Innovative Ministry
How to De-Clutter Your Church for More Effective Ministry
The healthiest churches are relentless about being effective, not just busy. They do this by following the Closet Rule.

But we also have ministries that have not aged well. They’ve stopped working, but they still cost precious time and energy. They’ve been shoved to the side, but they still take up valuable space. And time. And money.

And no, I’m not talking about ministries that may have just a few people in them. Size has nothing to do with the value of a ministry. It’s about effectiveness.

Size has nothing to do with the value of a ministry. It’s about effectiveness.

Healthy small churches relentlessly monitor their schedules to reduce ministry clutter. And the healthiest ones start reducing clutter, not after they find a great new idea, but before.

We need to clear space in the closet first. Only then will we be ready to add something fresh and new.

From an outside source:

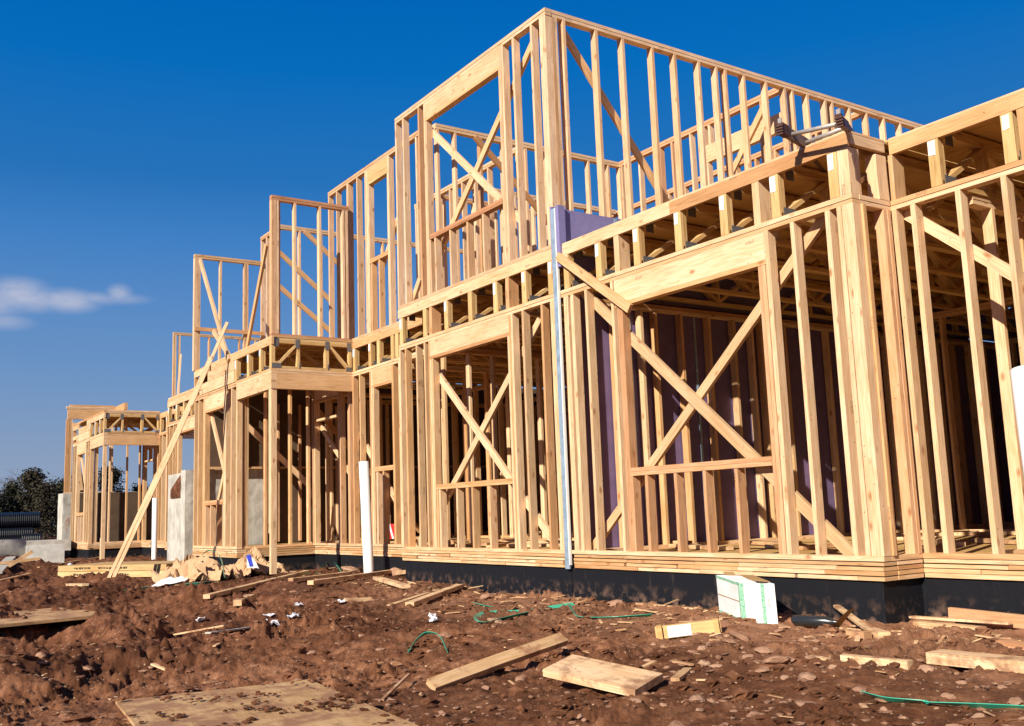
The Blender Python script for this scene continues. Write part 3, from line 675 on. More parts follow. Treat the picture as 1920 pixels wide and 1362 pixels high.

Start by asking the following hard questions:

  • What ministries have ceased to be effective?
  • What ministries cost more money, time or energy than they’re worth?
  • If we were starting the church today, would we do this?
  • What ministries don’t fit the mission or vision of the church?
  • Can this ministry be refreshed, or should it be ended?
  • What are we doing that we wish we didn’t have to do?

Renew It, Replace It or Say Goodbye to It?

I see three possible options for back-of-the-closet ministries:

1. RENEW IT: Many ministries need a face-lift. Or an extreme makeover. If the foundation of the ministry is solid, it’s meeting a valid need and it has a core of leaders, it may need some TLC to get back on its feet again.

2. REPLACE IT: Some ministries need more than a makeover. They need to make way for something that works. Like replacing the stained, torn, ill-fitting blue shirt in the back of the closet with a new green shirt.

3. SAY GOODBYE TO IT: Some ministries are beyond repair. Their reason for being has ceased to exist. If it’s time to say goodbye to it, we need to make the brave choice to do that.

In all three cases, the people who may still be going through the motions of the ministry deserve to be treated tenderly. Their needs should be heard and validated.

If the ministry can be salvaged, we need to do whatever we can to involve them in the updating or replacement process. If the ministry must be ended, their contributions should be honored. People should never feel belittled in this process.

But we must always remember this hard truth. Not wanting to hurt people’s feelings is never enough of a reason to keep doing an ineffective ministry.